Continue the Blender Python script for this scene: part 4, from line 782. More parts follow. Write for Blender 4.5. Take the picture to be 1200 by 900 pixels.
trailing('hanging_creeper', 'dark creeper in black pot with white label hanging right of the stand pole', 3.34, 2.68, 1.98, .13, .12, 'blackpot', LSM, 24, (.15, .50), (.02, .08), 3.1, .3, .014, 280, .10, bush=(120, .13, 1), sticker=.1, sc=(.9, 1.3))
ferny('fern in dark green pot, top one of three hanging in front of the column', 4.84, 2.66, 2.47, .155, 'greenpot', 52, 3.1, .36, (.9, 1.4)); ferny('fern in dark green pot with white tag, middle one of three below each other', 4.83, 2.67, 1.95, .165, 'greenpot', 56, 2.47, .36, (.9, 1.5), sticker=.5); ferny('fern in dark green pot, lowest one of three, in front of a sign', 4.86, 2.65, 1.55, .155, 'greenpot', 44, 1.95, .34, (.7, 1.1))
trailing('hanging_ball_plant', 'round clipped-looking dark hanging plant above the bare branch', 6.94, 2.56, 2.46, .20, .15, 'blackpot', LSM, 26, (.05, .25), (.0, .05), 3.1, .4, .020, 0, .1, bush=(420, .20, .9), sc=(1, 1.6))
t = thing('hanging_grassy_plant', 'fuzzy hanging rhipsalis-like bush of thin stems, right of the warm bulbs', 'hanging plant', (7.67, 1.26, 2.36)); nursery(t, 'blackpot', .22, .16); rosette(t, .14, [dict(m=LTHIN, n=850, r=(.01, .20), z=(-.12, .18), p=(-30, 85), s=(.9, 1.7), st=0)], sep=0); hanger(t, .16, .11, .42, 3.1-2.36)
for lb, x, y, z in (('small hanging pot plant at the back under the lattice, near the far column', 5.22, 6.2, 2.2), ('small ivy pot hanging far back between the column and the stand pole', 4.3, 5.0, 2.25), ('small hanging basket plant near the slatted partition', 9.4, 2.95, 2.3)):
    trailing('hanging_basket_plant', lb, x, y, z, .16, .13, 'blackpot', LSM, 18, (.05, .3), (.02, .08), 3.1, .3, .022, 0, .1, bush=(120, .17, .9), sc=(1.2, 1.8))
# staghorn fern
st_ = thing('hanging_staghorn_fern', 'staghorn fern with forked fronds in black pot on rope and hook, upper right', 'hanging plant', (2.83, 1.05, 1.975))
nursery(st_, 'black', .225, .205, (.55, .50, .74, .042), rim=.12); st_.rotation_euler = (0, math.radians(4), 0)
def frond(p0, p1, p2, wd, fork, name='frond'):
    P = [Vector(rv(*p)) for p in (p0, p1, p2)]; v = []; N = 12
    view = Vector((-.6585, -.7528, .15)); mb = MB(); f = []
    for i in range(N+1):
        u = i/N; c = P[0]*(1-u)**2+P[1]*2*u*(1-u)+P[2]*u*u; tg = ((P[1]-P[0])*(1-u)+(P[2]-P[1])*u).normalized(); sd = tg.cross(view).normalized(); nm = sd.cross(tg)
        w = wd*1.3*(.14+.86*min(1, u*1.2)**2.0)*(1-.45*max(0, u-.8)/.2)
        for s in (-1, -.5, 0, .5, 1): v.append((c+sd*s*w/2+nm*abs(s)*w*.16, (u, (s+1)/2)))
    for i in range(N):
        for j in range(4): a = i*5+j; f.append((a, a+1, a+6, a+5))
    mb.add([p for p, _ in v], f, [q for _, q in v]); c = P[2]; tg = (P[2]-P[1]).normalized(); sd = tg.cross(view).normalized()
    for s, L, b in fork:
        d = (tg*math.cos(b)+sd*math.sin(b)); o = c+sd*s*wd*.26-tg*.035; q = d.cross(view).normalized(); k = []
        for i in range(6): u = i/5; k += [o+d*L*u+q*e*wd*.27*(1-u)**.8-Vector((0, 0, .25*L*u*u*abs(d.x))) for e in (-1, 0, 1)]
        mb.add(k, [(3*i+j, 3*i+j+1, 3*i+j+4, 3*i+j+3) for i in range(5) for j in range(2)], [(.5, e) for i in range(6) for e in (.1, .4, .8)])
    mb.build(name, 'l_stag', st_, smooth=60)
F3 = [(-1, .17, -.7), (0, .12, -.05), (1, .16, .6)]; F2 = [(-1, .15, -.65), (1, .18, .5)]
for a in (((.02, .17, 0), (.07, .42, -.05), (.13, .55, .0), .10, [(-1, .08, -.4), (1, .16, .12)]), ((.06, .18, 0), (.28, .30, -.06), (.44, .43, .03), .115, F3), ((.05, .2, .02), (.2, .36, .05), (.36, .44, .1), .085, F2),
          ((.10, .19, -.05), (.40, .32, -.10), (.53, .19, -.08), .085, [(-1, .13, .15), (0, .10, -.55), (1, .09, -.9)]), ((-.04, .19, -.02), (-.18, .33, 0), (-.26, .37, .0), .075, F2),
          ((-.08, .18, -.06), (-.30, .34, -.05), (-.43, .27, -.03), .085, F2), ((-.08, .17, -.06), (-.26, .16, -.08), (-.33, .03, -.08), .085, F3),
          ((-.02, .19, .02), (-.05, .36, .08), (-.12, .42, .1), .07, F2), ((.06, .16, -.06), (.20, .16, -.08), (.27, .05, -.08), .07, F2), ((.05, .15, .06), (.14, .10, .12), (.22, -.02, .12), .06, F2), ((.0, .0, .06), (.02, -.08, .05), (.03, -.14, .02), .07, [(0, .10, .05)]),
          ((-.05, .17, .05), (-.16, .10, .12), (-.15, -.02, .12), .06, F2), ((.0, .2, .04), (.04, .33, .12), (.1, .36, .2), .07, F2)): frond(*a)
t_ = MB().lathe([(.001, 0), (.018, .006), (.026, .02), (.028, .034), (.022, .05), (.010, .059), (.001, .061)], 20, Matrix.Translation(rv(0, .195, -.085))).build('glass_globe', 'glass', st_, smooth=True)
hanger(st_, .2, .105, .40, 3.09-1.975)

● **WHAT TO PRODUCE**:
Extract the data in full. Keep it word for word.

● **EXPECTED OUTPUT**:
Continue the Blender Python script for this scene: part 4, from line 782. More parts follow. Write for Blender 4.5. Take the picture to be 1200 by 900 pixels.
trailing('hanging_creeper', 'dark creeper in black pot with white label hanging right of the stand pole', 3.34, 2.68, 1.98, .13, .12, 'blackpot', LSM, 24, (.15, .50), (.02, .08), 3.1, .3, .014, 280, .10, bush=(120, .13, 1), sticker=.1, sc=(.9, 1.3))
ferny('fern in dark green pot, top one of three hanging in front of the column', 4.84, 2.66, 2.47, .155, 'greenpot', 52, 3.1, .36, (.9, 1.4)); ferny('fern in dark green pot with white tag, middle one of three below each other', 4.83, 2.67, 1.95, .165, 'greenpot', 56, 2.47, .36, (.9, 1.5), sticker=.5); ferny('fern in dark green pot, lowest one of three, in front of a sign', 4.86, 2.65, 1.55, .155, 'greenpot', 44, 1.95, .34, (.7, 1.1))
trailing('hanging_ball_plant', 'round clipped-looking dark hanging plant above the bare branch', 6.94, 2.56, 2.46, .20, .15, 'blackpot', LSM, 26, (.05, .25), (.0, .05), 3.1, .4, .020, 0, .1, bush=(420, .20, .9), sc=(1, 1.6))
t = thing('hanging_grassy_plant', 'fuzzy hanging rhipsalis-like bush of thin stems, right of the warm bulbs', 'hanging plant', (7.67, 1.26, 2.36)); nursery(t, 'blackpot', .22, .16); rosette(t, .14, [dict(m=LTHIN, n=850, r=(.01, .20), z=(-.12, .18), p=(-30, 85), s=(.9, 1.7), st=0)], sep=0); hanger(t, .16, .11, .42, 3.1-2.36)
for lb, x, y, z in (('small hanging pot plant at the back under the lattice, near the far column', 5.22, 6.2, 2.2), ('small ivy pot hanging far back between the column and the stand pole', 4.3, 5.0, 2.25), ('small hanging basket plant near the slatted partition', 9.4, 2.95, 2.3)):
    trailing('hanging_basket_plant', lb, x, y, z, .16, .13, 'blackpot', LSM, 18, (.05, .3), (.02, .08), 3.1, .3, .022, 0, .1, bush=(120, .17, .9), sc=(1.2, 1.8))
# staghorn fern
st_ = thing('hanging_staghorn_fern', 'staghorn fern with forked fronds in black pot on rope and hook, upper right', 'hanging plant', (2.83, 1.05, 1.975))
nursery(st_, 'black', .225, .205, (.55, .50, .74, .042), rim=.12); st_.rotation_euler = (0, math.radians(4), 0)
def frond(p0, p1, p2, wd, fork, name='frond'):
    P = [Vector(rv(*p)) for p in (p0, p1, p2)]; v = []; N = 12
    view = Vector((-.6585, -.7528, .15)); mb = MB(); f = []
    for i in range(N+1):
        u = i/N; c = P[0]*(1-u)**2+P[1]*2*u*(1-u)+P[2]*u*u; tg = ((P[1]-P[0])*(1-u)+(P[2]-P[1])*u).normalized(); sd = tg.cross(view).normalized(); nm = sd.cross(tg)
        w = wd*1.3*(.14+.86*min(1, u*1.2)**2.0)*(1-.45*max(0, u-.8)/.2)
        for s in (-1, -.5, 0, .5, 1): v.append((c+sd*s*w/2+nm*abs(s)*w*.16, (u, (s+1)/2)))
    for i in range(N):
        for j in range(4): a = i*5+j; f.append((a, a+1, a+6, a+5))
    mb.add([p for p, _ in v], f, [q for _, q in v]); c = P[2]; tg = (P[2]-P[1]).normalized(); sd = tg.cross(view).normalized()
    for s, L, b in fork:
        d = (tg*math.cos(b)+sd*math.sin(b)); o = c+sd*s*wd*.26-tg*.035; q = d.cross(view).normalized(); k = []
        for i in range(6): u = i/5; k += [o+d*L*u+q*e*wd*.27*(1-u)**.8-Vector((0, 0, .25*L*u*u*abs(d.x))) for e in (-1, 0, 1)]
        mb.add(k, [(3*i+j, 3*i+j+1, 3*i+j+4, 3*i+j+3) for i in range(5) for j in range(2)], [(.5, e) for i in range(6) for e in (.1, .4, .8)])
    mb.build(name, 'l_stag', st_, smooth=60)
F3 = [(-1, .17, -.7), (0, .12, -.05), (1, .16, .6)]; F2 = [(-1, .15, -.65), (1, .18, .5)]
for a in (((.02, .17, 0), (.07, .42, -.05), (.13, .55, .0), .10, [(-1, .08, -.4), (1, .16, .12)]), ((.06, .18, 0), (.28, .30, -.06), (.44, .43, .03), .115, F3), ((.05, .2, .02), (.2, .36, .05), (.36, .44, .1), .085, F2),
          ((.10, .19, -.05), (.40, .32, -.10), (.53, .19, -.08), .085, [(-1, .13, .15), (0, .10, -.55), (1, .09, -.9)]), ((-.04, .19, -.02), (-.18, .33, 0), (-.26, .37, .0), .075, F2),
          ((-.08, .18, -.06), (-.30, .34, -.05), (-.43, .27, -.03), .085, F2), ((-.08, .17, -.06), (-.26, .16, -.08), (-.33, .03, -.08), .085, F3),
          ((-.02, .19, .02), (-.05, .36, .08), (-.12, .42, .1), .07, F2), ((.06, .16, -.06), (.20, .16, -.08), (.27, .05, -.08), .07, F2), ((.05, .15, .06), (.14, .10, .12), (.22, -.02, .12), .06, F2), ((.0, .0, .06), (.02, -.08, .05), (.03, -.14, .02), .07, [(0, .10, .05)]),
          ((-.05, .17, .05), (-.16, .10, .12), (-.15, -.02, .12), .06, F2), ((.0, .2, .04), (.04, .33, .12), (.1, .36, .2), .07, F2)): frond(*a)
t_ = MB().lathe([(.001, 0), (.018, .006), (.026, .02), (.028, .034), (.022, .05), (.010, .059), (.001, .061)], 20, Matrix.Translation(rv(0, .195, -.085))).build('glass_globe', 'glass', st_, smooth=True)
hanger(st_, .2, .105, .40, 3.09-1.975)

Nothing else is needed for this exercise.